If you haven’t recently reinvented the performance management system to reflect today’s workforce expectations and goals, chances are your company is also struggling with these questions. It requires an HR function (person, department, or role) and a leadership team that together can de-construct the current approach and re-construct it into a coordinated system that creates the employees you are looking for. They may be the same employees you already have. It is how we cultivate them that matters.

It requires a systemic approach, illustrated by the chart below.

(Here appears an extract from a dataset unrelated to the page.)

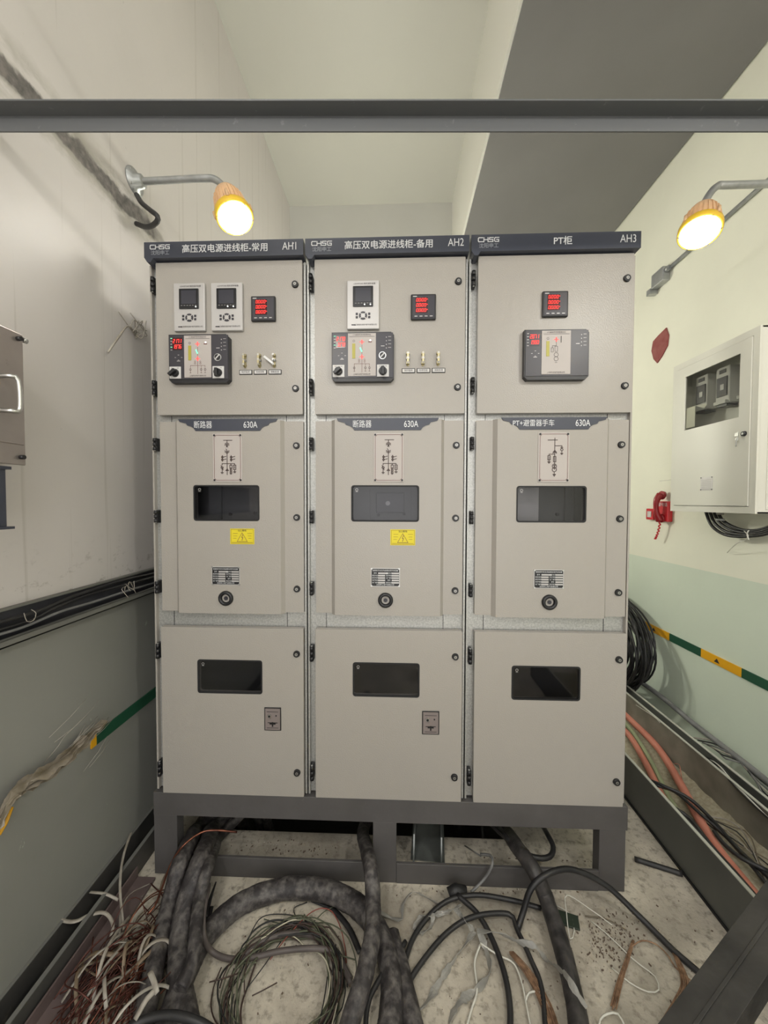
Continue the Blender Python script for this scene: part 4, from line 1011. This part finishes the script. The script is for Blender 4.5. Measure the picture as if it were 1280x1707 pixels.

  1. It starts with who is hired. Are we looking for raw talent or seasoned professionals? That will impact how we spend the budget—higher training costs or larger compensation. Are they a culture fit? People are an investment and there needs to be a strategic approach to hiring.
  2. Onboarding is no longer a day spent signing forms and getting passwords. Onboarding is essential to helping new employees understand and integrate into the culture, connect with the company’s purpose and to understand how to navigate their contributions and professional growth. The Retention Revolution by Erica Keswin says the three “Ps” of onboarding are Professional, Purposeful and Personal.
  3. Training is not an occasional thing. It happens every day as employees learn and grow through planned training, on the job training, informal and formal mentoring, and observation of leaders. Most organizations don’t have an approach that integrates all of those factors and often leaves employees to figure it out for themselves. The result? We have employees who work from job description check lists and don’t really add much value to the process. The goal of every employee should be to make their role “better” than when they began it—more productive, more effective, and more purposeful. If your employees are not doing that, it may not be because they don’t want to; they don’t know how.
  4. Recognition is a powerful motivator. In Chip and Dan Health’s book The Power of Moments, pride is one of the four key elements of powerful moments. The kind of moments that have potential to become legacy and life changing. Don’t treat recognition casually or shoot from the hip. Make it mean something. Think about what behavior you are trying to motivate it and reward it through recognition. What motivates? In the Power of Moments, according to four studies done over 5 decades when employees ranked motivational factors, only one factor was cited every time as among the top two mandates, “full appreciation of work done.”    
  5. Reward can be a part of recognition, or it can be a next step. Someone habitually recognized for good performance is likely to be promoted to more responsibilities. Rewarding usually implies something tangible—a bonus, an extra week off, or a promotion. To be clear it is not motivating to “reward” good employees with more work, and on yeah, let’s cut the bonus so they work twice as hard for the same money. Don’t do it! Unless you are training employees to leave.
  6. Leadership is a fragile thing. It requires our best every day. We can’t mess up and if we do, we had better make amends. No sweeping it under the rug. Nothing influences new hires as much as observing the behavior of leaders. What is rewarded? What (bad) behavior is overlooked for good performers? How transparent is the culture? Do leaders really care about the people, or the money? A leader’s number one job (after providing clear direction and strategy), the one thing they should spend the highest proportion of their time on, is to engage employees and earn (yes, earn) their commitment to the company’s mission and goals. It starts at the top and needs to be consistent throughout the organization.

2024 is already underway, so let’s get started making it the best year ever!